> **Written problem**: Retype the data below without altering anything.

> **Collected material**:
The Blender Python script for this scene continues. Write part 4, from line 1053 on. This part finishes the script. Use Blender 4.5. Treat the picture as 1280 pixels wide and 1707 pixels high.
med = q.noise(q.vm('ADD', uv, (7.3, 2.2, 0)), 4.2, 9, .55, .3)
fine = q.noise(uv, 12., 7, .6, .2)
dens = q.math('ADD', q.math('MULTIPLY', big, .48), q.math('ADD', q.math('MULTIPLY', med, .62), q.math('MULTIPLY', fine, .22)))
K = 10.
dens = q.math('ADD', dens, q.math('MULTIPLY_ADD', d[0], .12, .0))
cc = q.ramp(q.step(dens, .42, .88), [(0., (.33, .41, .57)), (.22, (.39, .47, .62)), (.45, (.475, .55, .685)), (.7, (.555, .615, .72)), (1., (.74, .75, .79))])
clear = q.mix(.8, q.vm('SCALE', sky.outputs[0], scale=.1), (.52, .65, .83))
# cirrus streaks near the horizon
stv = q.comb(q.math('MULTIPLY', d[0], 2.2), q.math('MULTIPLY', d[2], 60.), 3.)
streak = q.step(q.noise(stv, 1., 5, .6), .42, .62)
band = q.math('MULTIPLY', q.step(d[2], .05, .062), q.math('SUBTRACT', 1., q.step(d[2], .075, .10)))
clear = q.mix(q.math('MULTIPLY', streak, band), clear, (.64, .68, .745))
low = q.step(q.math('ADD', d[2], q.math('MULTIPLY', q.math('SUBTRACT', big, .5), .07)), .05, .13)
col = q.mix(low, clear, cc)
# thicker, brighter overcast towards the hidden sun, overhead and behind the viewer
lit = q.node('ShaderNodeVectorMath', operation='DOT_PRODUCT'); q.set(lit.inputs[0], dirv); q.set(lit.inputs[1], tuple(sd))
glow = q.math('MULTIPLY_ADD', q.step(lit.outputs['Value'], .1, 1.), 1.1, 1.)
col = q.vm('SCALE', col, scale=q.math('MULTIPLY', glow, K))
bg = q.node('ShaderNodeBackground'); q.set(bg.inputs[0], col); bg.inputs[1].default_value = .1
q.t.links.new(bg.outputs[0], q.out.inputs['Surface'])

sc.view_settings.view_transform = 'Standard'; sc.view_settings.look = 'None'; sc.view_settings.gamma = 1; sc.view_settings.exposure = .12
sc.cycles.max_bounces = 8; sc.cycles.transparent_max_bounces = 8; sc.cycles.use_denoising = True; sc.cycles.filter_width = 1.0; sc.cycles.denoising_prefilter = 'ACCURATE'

> **Result of this task**:
The Blender Python script for this scene continues. Write part 4, from line 1053 on. This part finishes the script. Use Blender 4.5. Treat the picture as 1280 pixels wide and 1707 pixels high.
med = q.noise(q.vm('ADD', uv, (7.3, 2.2, 0)), 4.2, 9, .55, .3)
fine = q.noise(uv, 12., 7, .6, .2)
dens = q.math('ADD', q.math('MULTIPLY', big, .48), q.math('ADD', q.math('MULTIPLY', med, .62), q.math('MULTIPLY', fine, .22)))
K = 10.
dens = q.math('ADD', dens, q.math('MULTIPLY_ADD', d[0], .12, .0))
cc = q.ramp(q.step(dens, .42, .88), [(0., (.33, .41, .57)), (.22, (.39, .47, .62)), (.45, (.475, .55, .685)), (.7, (.555, .615, .72)), (1., (.74, .75, .79))])
clear = q.mix(.8, q.vm('SCALE', sky.outputs[0], scale=.1), (.52, .65, .83))
# cirrus streaks near the horizon
stv = q.comb(q.math('MULTIPLY', d[0], 2.2), q.math('MULTIPLY', d[2], 60.), 3.)
streak = q.step(q.noise(stv, 1., 5, .6), .42, .62)
band = q.math('MULTIPLY', q.step(d[2], .05, .062), q.math('SUBTRACT', 1., q.step(d[2], .075, .10)))
clear = q.mix(q.math('MULTIPLY', streak, band), clear, (.64, .68, .745))
low = q.step(q.math('ADD', d[2], q.math('MULTIPLY', q.math('SUBTRACT', big, .5), .07)), .05, .13)
col = q.mix(low, clear, cc)
# thicker, brighter overcast towards the hidden sun, overhead and behind the viewer
lit = q.node('ShaderNodeVectorMath', operation='DOT_PRODUCT'); q.set(lit.inputs[0], dirv); q.set(lit.inputs[1], tuple(sd))
glow = q.math('MULTIPLY_ADD', q.step(lit.outputs['Value'], .1, 1.), 1.1, 1.)
col = q.vm('SCALE', col, scale=q.math('MULTIPLY', glow, K))
bg = q.node('ShaderNodeBackground'); q.set(bg.inputs[0], col); bg.inputs[1].default_value = .1
q.t.links.new(bg.outputs[0], q.out.inputs['Surface'])

sc.view_settings.view_transform = 'Standard'; sc.view_settings.look = 'None'; sc.view_settings.gamma = 1; sc.view_settings.exposure = .12
sc.cycles.max_bounces = 8; sc.cycles.transparent_max_bounces = 8; sc.cycles.use_denoising = True; sc.cycles.filter_width = 1.0; sc.cycles.denoising_prefilter = 'ACCURATE'